Written task :: Exactly as written, retype the listing below, omitting the pictures.

Given information ::
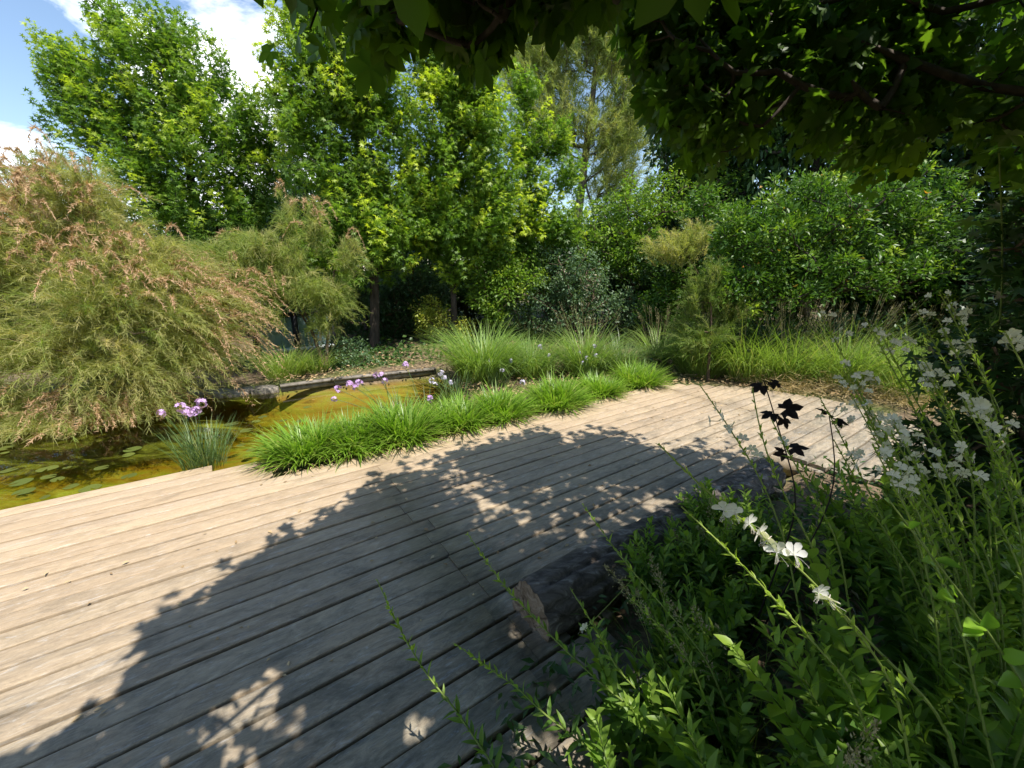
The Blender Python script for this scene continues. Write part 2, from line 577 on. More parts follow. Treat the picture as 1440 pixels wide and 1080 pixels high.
def water_mat():
    m, nt, out = newmat('amber_pond_water')
    tc = nd(nt, 'ShaderNodeTexCoord')
    n = nd(nt, 'ShaderNodeTexNoise')
    n.inputs['Scale'].default_value = 7
    n.inputs['Detail'].default_value = 3
    nt.links.new(tc.outputs['Object'], n.inputs[0])
    b = nd(nt, 'ShaderNodeBump')
    b.inputs['Strength'].default_value = 0.05
    b.inputs['Distance'].default_value = 0.02
    nt.links.new(n.outputs[0], b.inputs['Height'])
    tr = nd(nt, 'ShaderNodeBsdfTransparent')
    tr.inputs[0].default_value = (0.97, 0.95, 0.88, 1)
    gl = nd(nt, 'ShaderNodeBsdfGlossy')
    gl.inputs['Roughness'].default_value = 0.01
    nt.links.new(b.outputs[0], gl.inputs['Normal'])
    fr = nd(nt, 'ShaderNodeFresnel')
    fr.inputs[0].default_value = 1.33
    nt.links.new(b.outputs[0], fr.inputs['Normal'])
    mx = nd(nt, 'ShaderNodeMixShader')
    nt.links.new(fr.outputs[0], mx.inputs[0])
    nt.links.new(tr.outputs[0], mx.inputs[1])
    nt.links.new(gl.outputs[0], mx.inputs[2])
    # floating algae film
    n4 = nd(nt, 'ShaderNodeTexNoise')
    n4.inputs['Scale'].default_value = 1.3
    n4.inputs['Detail'].default_value = 9
    n4.inputs['Roughness'].default_value = 0.7
    n4.inputs['Distortion'].default_value = 0.7
    mp = nd(nt, 'ShaderNodeMapping')
    mp.inputs['Location'].default_value = (3.1, 1.7, 0)
    mp.inputs['Scale'].default_value = (0.7, 1.7, 1)
    nt.links.new(tc.outputs['Object'], mp.inputs[0])
    nt.links.new(mp.outputs[0], n4.inputs[0])
    al = ramp(nt, n4.outputs[0], [(0.52, (0, 0, 0)), (0.66, (0.45, 0.45, 0.45))])
    df = nd(nt, 'ShaderNodeBsdfDiffuse')
    nt.links.new(ramp(nt, n4.outputs[0], [(0.5, (0.20, 0.21, 0.02)), (0.75, (0.32, 0.36, 0.035))]), df.inputs[0])
    mx2 = nd(nt, 'ShaderNodeMixShader')
    nt.links.new(al, mx2.inputs[0])
    nt.links.new(mx.outputs[0], mx2.inputs[1])
    nt.links.new(df.outputs[0], mx2.inputs[2])
    nt.links.new(mx2.outputs[0], out.inputs[0])
    ab = nd(nt, 'ShaderNodeVolumeAbsorption')
    ab.inputs['Color'].default_value = (0.79, 0.785, 0.28, 1)
    ab.inputs['Density'].default_value = 1.5
    nt.links.new(ab.outputs[0], out.inputs['Volume'])
    return m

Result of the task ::
The Blender Python script for this scene continues. Write part 2, from line 577 on. More parts follow. Treat the picture as 1440 pixels wide and 1080 pixels high.
def water_mat():
    m, nt, out = newmat('amber_pond_water')
    tc = nd(nt, 'ShaderNodeTexCoord')
    n = nd(nt, 'ShaderNodeTexNoise')
    n.inputs['Scale'].default_value = 7
    n.inputs['Detail'].default_value = 3
    nt.links.new(tc.outputs['Object'], n.inputs[0])
    b = nd(nt, 'ShaderNodeBump')
    b.inputs['Strength'].default_value = 0.05
    b.inputs['Distance'].default_value = 0.02
    nt.links.new(n.outputs[0], b.inputs['Height'])
    tr = nd(nt, 'ShaderNodeBsdfTransparent')
    tr.inputs[0].default_value = (0.97, 0.95, 0.88, 1)
    gl = nd(nt, 'ShaderNodeBsdfGlossy')
    gl.inputs['Roughness'].default_value = 0.01
    nt.links.new(b.outputs[0], gl.inputs['Normal'])
    fr = nd(nt, 'ShaderNodeFresnel')
    fr.inputs[0].default_value = 1.33
    nt.links.new(b.outputs[0], fr.inputs['Normal'])
    mx = nd(nt, 'ShaderNodeMixShader')
    nt.links.new(fr.outputs[0], mx.inputs[0])
    nt.links.new(tr.outputs[0], mx.inputs[1])
    nt.links.new(gl.outputs[0], mx.inputs[2])
    # floating algae film
    n4 = nd(nt, 'ShaderNodeTexNoise')
    n4.inputs['Scale'].default_value = 1.3
    n4.inputs['Detail'].default_value = 9
    n4.inputs['Roughness'].default_value = 0.7
    n4.inputs['Distortion'].default_value = 0.7
    mp = nd(nt, 'ShaderNodeMapping')
    mp.inputs['Location'].default_value = (3.1, 1.7, 0)
    mp.inputs['Scale'].default_value = (0.7, 1.7, 1)
    nt.links.new(tc.outputs['Object'], mp.inputs[0])
    nt.links.new(mp.outputs[0], n4.inputs[0])
    al = ramp(nt, n4.outputs[0], [(0.52, (0, 0, 0)), (0.66, (0.45, 0.45, 0.45))])
    df = nd(nt, 'ShaderNodeBsdfDiffuse')
    nt.links.new(ramp(nt, n4.outputs[0], [(0.5, (0.20, 0.21, 0.02)), (0.75, (0.32, 0.36, 0.035))]), df.inputs[0])
    mx2 = nd(nt, 'ShaderNodeMixShader')
    nt.links.new(al, mx2.inputs[0])
    nt.links.new(mx.outputs[0], mx2.inputs[1])
    nt.links.new(df.outputs[0], mx2.inputs[2])
    nt.links.new(mx2.outputs[0], out.inputs[0])
    ab = nd(nt, 'ShaderNodeVolumeAbsorption')
    ab.inputs['Color'].default_value = (0.79, 0.785, 0.28, 1)
    ab.inputs['Density'].default_value = 1.5
    nt.links.new(ab.outputs[0], out.inputs['Volume'])
    return m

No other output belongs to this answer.